March 21, 2009

Obama Turns To Internet Video In Diplomatic Overture To Iran

After harnessing the power of the Internet during his 2008 presidential campaign, President Barack Obama is once again turning to the Web to launch the first significant diplomatic initiative of his presidency.

In a 3min 35sec YouTube video message entitled "A New Year, A New Beginning" directed to the people of Iran, President Obama marked the Iranian New Year, Nowruz. 

During his presidential campaign, Obama relied on his supporters to forward emails and videos to friends and family.  The White House now hopes similar actions will take place among Iranians.

So far, the gesture seems to be working, according to Trita Parsi, president of the National Iranian American Council.

"This has been spreading like wildfire on the Internet," he told AFP.

"It's just amazing the number of emails I've received from people both in the US and in Iran wishing each other a happy new year and then there's a link at the bottom to the president's message," he added.

The video was posted on the White House website at www.whitehouse.gov/Nowruz, with captions in Farsi, and on White House YouTube channel at www.youtube.com/user/whitehouse.

Some 16 hours after its release, the video has registered more than 100,000 views and generated more than 1,000 comments, most of which were positive.

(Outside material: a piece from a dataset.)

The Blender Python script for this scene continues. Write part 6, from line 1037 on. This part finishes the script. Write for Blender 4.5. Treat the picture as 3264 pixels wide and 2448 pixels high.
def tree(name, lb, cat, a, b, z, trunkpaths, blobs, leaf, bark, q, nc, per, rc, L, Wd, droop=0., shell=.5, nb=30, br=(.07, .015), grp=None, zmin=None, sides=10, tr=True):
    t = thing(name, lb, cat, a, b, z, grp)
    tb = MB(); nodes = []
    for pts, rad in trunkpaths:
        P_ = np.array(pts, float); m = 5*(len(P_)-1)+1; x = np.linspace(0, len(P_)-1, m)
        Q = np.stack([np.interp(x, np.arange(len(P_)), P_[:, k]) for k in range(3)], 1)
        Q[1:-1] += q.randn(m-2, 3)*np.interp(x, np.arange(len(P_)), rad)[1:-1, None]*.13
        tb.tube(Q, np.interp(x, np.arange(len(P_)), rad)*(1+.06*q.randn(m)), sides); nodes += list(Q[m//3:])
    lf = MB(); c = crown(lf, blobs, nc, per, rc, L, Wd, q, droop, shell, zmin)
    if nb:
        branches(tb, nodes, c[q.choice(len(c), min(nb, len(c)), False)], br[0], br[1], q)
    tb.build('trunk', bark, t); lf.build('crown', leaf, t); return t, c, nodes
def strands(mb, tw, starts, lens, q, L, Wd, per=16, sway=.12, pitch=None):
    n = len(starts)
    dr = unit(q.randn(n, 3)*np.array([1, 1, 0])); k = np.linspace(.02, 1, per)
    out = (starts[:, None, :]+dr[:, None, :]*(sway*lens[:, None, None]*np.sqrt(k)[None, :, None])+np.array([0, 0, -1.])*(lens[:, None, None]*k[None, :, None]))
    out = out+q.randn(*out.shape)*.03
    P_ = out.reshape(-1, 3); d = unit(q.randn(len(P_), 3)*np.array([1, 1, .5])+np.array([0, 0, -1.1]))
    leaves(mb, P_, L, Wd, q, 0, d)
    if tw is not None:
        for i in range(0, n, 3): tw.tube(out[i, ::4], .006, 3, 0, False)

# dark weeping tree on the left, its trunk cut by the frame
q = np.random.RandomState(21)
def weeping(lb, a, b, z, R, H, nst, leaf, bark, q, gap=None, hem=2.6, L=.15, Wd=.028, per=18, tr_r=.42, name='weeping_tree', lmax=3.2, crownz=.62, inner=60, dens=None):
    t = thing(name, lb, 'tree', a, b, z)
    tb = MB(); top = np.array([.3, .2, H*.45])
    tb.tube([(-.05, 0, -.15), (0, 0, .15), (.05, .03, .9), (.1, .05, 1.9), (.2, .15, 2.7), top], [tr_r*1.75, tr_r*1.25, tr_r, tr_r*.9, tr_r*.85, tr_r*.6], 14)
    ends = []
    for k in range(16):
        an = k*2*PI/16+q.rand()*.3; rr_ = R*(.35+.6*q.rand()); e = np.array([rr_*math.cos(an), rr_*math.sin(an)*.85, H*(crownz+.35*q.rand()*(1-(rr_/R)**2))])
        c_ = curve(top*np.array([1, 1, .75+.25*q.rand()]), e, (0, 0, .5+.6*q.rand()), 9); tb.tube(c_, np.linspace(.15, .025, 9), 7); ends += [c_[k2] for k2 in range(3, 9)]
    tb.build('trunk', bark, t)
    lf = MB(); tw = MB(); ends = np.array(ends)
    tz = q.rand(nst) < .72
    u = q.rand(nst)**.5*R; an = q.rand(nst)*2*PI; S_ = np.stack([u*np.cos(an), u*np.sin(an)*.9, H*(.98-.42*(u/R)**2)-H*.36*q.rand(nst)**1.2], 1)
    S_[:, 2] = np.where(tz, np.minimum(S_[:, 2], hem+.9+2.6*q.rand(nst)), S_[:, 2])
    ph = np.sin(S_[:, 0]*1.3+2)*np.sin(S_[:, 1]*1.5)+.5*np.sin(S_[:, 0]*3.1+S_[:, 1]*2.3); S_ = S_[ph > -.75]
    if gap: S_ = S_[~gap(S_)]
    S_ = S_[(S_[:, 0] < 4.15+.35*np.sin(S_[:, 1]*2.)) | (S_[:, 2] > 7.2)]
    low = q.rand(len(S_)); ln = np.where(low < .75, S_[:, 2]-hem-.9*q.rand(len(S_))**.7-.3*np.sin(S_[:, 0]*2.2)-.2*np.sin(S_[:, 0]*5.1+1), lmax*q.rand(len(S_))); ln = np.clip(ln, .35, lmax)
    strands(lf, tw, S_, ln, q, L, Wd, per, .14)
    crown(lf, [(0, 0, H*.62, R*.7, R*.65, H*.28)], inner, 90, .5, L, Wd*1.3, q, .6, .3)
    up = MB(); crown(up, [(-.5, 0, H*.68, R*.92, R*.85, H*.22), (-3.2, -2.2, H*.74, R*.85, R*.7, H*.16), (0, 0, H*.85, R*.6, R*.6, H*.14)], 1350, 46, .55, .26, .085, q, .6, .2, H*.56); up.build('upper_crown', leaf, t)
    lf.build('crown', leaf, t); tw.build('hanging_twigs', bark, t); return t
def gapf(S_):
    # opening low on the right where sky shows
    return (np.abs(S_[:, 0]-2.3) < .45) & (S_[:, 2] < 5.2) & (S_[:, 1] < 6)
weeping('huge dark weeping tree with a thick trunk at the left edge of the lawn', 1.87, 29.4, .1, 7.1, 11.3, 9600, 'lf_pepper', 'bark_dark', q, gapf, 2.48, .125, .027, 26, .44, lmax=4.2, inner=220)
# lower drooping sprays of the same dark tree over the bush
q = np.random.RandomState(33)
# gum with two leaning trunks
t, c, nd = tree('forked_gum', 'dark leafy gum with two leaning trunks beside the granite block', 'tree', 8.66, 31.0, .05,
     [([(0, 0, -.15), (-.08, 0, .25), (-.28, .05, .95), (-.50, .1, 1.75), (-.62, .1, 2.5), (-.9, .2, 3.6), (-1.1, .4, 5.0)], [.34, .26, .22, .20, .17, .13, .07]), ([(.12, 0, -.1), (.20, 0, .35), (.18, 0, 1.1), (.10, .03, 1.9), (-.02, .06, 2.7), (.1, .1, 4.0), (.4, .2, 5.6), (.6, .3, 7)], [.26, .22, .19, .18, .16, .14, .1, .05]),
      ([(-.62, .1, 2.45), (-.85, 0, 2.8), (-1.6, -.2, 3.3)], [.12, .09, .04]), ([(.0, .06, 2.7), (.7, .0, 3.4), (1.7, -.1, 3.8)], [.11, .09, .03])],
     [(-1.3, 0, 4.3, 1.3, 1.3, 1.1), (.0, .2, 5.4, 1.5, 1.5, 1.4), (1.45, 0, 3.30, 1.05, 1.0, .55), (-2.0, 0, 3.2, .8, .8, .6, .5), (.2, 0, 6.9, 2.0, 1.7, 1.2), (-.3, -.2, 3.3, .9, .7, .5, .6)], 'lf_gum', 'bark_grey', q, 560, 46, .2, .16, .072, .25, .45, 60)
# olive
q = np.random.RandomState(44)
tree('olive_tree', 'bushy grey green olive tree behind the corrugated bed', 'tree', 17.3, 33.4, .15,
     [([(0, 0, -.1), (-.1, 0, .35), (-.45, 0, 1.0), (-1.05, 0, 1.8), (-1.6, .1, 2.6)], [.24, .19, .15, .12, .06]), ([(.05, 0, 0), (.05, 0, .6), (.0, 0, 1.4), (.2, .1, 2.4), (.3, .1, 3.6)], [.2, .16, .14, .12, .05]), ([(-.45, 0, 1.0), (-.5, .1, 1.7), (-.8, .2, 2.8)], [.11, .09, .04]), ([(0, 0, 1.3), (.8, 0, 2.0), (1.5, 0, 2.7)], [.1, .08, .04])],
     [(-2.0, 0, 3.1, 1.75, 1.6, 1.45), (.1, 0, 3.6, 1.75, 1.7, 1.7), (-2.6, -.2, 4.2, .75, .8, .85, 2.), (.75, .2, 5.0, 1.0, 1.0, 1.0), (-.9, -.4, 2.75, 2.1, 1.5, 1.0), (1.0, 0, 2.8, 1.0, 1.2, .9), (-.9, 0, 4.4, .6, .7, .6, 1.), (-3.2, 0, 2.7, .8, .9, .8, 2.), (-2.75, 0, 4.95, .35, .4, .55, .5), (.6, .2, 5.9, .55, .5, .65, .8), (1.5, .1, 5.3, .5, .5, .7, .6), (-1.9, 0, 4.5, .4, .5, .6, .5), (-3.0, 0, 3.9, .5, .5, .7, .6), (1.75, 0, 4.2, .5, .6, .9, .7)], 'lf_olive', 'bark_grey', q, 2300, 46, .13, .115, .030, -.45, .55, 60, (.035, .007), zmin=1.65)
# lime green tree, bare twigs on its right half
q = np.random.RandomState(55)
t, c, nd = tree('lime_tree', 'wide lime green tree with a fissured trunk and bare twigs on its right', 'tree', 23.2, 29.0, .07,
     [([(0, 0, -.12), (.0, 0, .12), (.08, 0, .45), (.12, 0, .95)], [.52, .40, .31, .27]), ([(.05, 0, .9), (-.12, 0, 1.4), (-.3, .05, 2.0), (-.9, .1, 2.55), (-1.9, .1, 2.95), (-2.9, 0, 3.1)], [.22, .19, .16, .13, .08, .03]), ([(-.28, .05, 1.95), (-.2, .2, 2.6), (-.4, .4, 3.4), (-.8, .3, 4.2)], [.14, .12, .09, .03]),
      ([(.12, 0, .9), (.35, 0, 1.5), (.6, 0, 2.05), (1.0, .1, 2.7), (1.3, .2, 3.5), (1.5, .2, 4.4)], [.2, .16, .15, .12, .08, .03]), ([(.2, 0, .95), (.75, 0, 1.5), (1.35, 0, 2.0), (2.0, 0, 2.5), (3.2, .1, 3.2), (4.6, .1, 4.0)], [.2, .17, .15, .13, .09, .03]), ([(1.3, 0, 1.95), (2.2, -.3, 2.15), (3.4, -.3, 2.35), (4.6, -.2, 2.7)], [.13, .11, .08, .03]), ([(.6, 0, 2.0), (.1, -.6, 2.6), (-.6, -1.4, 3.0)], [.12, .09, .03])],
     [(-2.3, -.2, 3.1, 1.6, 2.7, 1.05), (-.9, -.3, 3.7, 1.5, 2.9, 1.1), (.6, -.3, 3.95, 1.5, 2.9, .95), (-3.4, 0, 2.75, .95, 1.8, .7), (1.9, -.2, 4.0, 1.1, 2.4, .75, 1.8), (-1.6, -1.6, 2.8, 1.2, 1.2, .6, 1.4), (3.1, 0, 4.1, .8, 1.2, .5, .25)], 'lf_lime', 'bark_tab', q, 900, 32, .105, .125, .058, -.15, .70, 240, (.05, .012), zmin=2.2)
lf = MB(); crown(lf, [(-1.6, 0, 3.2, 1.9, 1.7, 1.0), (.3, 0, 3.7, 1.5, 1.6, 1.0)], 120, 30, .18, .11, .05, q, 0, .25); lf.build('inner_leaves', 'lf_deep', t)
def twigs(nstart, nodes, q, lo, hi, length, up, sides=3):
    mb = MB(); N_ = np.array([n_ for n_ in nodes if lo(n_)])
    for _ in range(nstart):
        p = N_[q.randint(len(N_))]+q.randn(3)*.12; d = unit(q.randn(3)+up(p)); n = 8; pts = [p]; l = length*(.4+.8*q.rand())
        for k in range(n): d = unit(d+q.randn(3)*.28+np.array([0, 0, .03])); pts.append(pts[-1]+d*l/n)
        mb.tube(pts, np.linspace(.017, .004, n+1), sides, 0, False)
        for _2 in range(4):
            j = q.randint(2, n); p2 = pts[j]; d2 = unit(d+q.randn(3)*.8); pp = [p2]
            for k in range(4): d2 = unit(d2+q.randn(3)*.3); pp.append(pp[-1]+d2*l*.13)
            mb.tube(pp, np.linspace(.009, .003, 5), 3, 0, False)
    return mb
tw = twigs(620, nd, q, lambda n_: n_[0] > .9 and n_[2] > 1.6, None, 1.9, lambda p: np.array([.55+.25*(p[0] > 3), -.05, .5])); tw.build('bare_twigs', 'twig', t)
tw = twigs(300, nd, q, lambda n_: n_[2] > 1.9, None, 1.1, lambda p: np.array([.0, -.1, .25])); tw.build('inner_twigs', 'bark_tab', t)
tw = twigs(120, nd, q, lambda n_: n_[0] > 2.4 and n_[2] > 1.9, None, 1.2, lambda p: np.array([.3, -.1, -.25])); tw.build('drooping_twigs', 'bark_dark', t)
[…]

Andrew Rasiej, co-founder of the blog TechPresident.com, which examines matters of technology and politics, said the Internet provided Obama with a vehicle to deliver his words unfiltered directly people of Iran.

"He's using the open platform of the Internet to ensure his message is heard in full and not shortened where it could be taken out of context or manipulated in a way that doesn't meet with his intent," Rasiej told AFP.

"Because the Internet offers the president a direct conduit to the citizens of a given country he can not only talk to them directly but he knows they will spread his message for him."

"That's what makes it so powerful," he said.

"There is some 65-year-old Iranian who remembers the positive relationship between Iran and the United States who will forward this video to his or her friends in Iran."

Suzanne Maloney, author of a book on Iran and a senior fellow at the Brookings Institution's Saban Center for Middle East Policy, told AFP that Obama's use of video "gives a more personalized identification to the message than simply a printed statement or something read from a podium."

"It can be an effective medium particularly if the video is disseminated via the Internet because of course Iranians have a reasonable amount of access to the Internet," she added.

"A lot of sites are blocked but the reality is there are multiple avenues for getting material in and out of the country."

Rasiej said the Web had the potential to impact diplomacy the way it had changed politics.

"The Internet doesn't only represent an opportunity to remake politics in the United States," he said.

"It has the opportunity to reinvent diplomacy by not only having diplomats talk to each other but by engaging citizens talking to each other, debating common issues and goals."

Obama's video message to Iran "is the first step in 21st century citizen-to-citizen diplomacy led by the first true 21st century president," Rasiej said.

The United States has not had any diplomatic ties with Iran since 1980, after Iran's Islamic revolution when U.S. diplomats were taken hostage for more than a year.

During his presidential campaign, Obama pledged to engage with Washington's rivals. His recent gesture to Iran is his most substantial step since taking office in January.